Pour les communautés littorales, de San Pedro à Grand-Bassam, la fermeture saisonnière représente une période de grande précarité. Près de 200 000 personnes, dont 50 000 pêcheurs artisanaux et leurs familles, voient leurs revenus s’effondrer. Les marchés de poissons frais se raréfient, les prix flambent, et de nombreux ménages peinent à subvenir à leurs besoins.

« C’est une période très difficile. Nous comprenons la nécessité de protéger la mer, mais comment nourrir nos enfants sans travail ? », s’interroge Kouadio, pêcheur à Abidjan. Les femmes, qui assurent la transformation et la vente du poisson, sont particulièrement touchées par la baisse d’activité.

Des aides insuffisantes et mal réparties

Le gouvernement ivoirien a mis en place des mesures d’accompagnement : distribution de vivres, microcrédits, formations à la pisciculture et à d’autres activités génératrices de revenus. Mais sur le terrain, ces aides sont jugées insuffisantes, mal réparties ou détournées par des réseaux clientélistes.

Selon une enquête de l’ONG CREDO, moins de 30 % des pêcheurs déclarent avoir bénéficié d’un soutien effectif. Beaucoup dénoncent la lenteur des procédures, le manque de transparence et l’absence de suivi. Les jeunes, en particulier, se sentent abandonnés et tentés par l’exode vers les villes ou l’émigration clandestine.

L’urgence d’une transition vers la pêche durable

Face à la crise, de nombreuses voix appellent à une réforme en profondeur du secteur. La priorité est donnée à la lutte contre la pêche illégale, à la régulation des chalutiers industriels et à la promotion de la pêche artisanale durable.

Des projets pilotes, soutenus par la Banque mondiale et l’Union européenne, visent à équiper les pêcheurs de matériels sélectifs, à créer des aires marines protégées et à renforcer la surveillance des côtes. La diversification des activités (aquaculture, tourisme, transformation) est encouragée pour réduire la dépendance à la pêche de capture.
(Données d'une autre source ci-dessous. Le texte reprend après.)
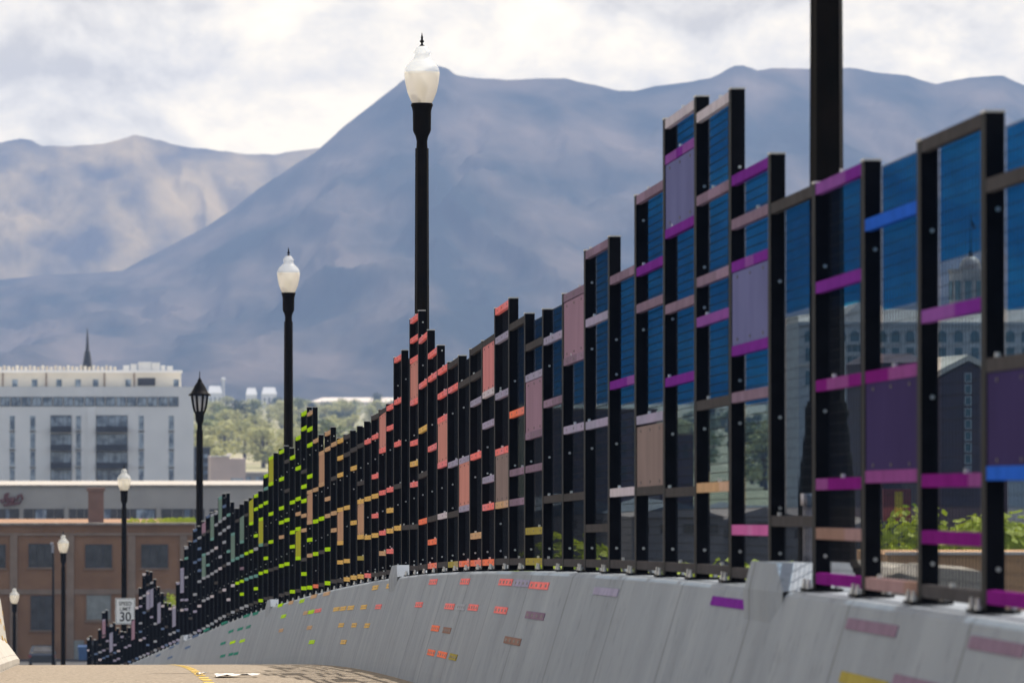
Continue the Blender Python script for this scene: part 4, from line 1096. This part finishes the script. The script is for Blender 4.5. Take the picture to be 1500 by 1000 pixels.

Un enjeu de souveraineté alimentaire et de cohésion sociale

La pêche représente 20 % des apports en protéines animales pour les Ivoiriens. La raréfaction du poisson menace la sécurité alimentaire, en particulier dans les régions côtières. La fermeture saisonnière, si elle n’est pas accompagnée de mesures sociales robustes, risque d’aggraver la pauvreté, les tensions communautaires et l’exode rural.

Les autorités ivoiriennes sont donc confrontées à un dilemme : concilier impératifs écologiques et justice sociale, pour éviter que la préservation de la mer ne se fasse au détriment des plus vulnérables.

Conclusion

La reconduction de la fermeture saisonnière de la pêche en Côte d’Ivoire est une mesure nécessaire pour l’avenir des ressources marines, mais elle ne peut réussir sans un véritable accompagnement social et économique des communautés littorales. La transition vers une pêche durable, inclusive et résiliente, est le seul moyen d’assurer la survie des océans… et des hommes qui en vivent.